Chief’s Son # 1 (bass Ron Dukes, at left) keeps his distance from the Walkers at right: Preacher Man (baritone Gordon Hawkins) and Curtis Toler (tenor Issachah Savage).

Others characters are fictional but just as sharply drawn, notably baritone Gordon Hawkins as Preacher Man, and baritone Norman Garrett as Bilal, a young ex-offender, back home and shaken. Through the opera, murder and mayhem continue. Young mother Yasmine Miller (the Ryan Center alumna Whitney Morrison) stammers out the details of her boy’s death, shot through their car window on an ordinary day.

Will the world survive? John Luther Adams’ ‘Night’ is an enigma.

Kazem Abdullah conducted beautifully throughout. But as the three interwoven operas wore on, Sharon’s interspersing directorial treatment of The Walkers’ storyline began to take its toll. There are two other works subsumed within this production, quite different, both substantial.

I’d like to experience the other two operas again, on their own. One is really more like a tone poem as oratorio, called Night, by John Luther Adams. Inspired by a contemporary poem of John Haines, it’s in the voice and color of an ancient Greek Sibyl. The work is dark, gentle, and mysterious, and it may well find its way onto symphonic programs.

The prophetic Sibyl does not promise an existence for the earth beyond the night that is setting. On stage at the Lyric, the projections are panoramic and otherworldly, but the galactic glitz fights against the poem’s dark vision and stunning uncertainty. As I imagine the music, my eyes are closed, remembering Adams’ elegiac lines and the gorgeous sound of the mezzo-soprano Katherine DeYoung as she sings of a dawn she cannot see.

In “Proximity,” baritone Lucia Lucas (far left) and countertenor John Holiday (on the screen) are a couple suffering serious connection fail.

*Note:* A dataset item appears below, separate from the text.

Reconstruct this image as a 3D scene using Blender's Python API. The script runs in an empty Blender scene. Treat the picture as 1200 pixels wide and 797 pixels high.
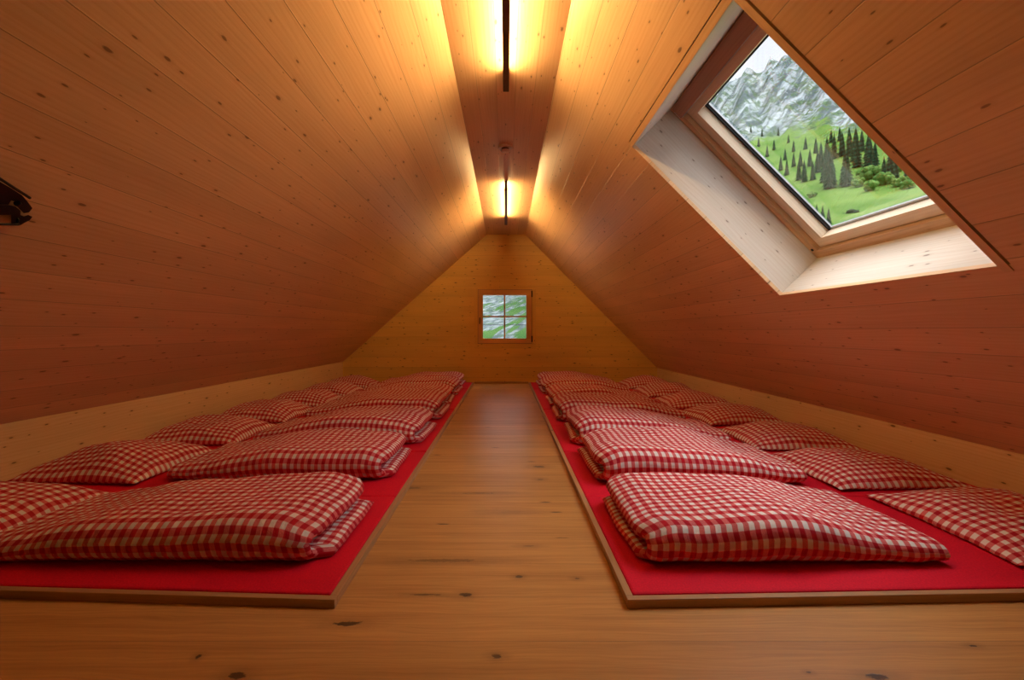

The notion of “proximity” got a bittersweet ironic spin in Four Portraits — basically four scenes of increasingly epic phone fail. A hapless couple named “A” and “B” try to stay connected. This touching and often very funny two-hander, with winsome music by Caroline Shaw and a libretto by Shaw and Jocelyn Clarke, proceeds like the bad dream most of us will eventually have.

Countertenor John Holiday (A) and baritone Lucia Lucas (B) keep trying to be in touch as their smartphones suffer a series of mundane service anomalies, subway blackouts, and other recalcitrant quirks. At the last, B is now driving in a car and using Google Directions, heading for a quiet rendezvous with A in a forested area.

But does B’s mind wander? Or is that Google talking back? The scene is hilarious, the singing very fine, the music drolly elegant. And although Lyric’s “three shows in one” directorial conceit was almost too whimsical to work in this case as envisioned, Four Portraits is a welcome premiere, likely destined for a long life on its own.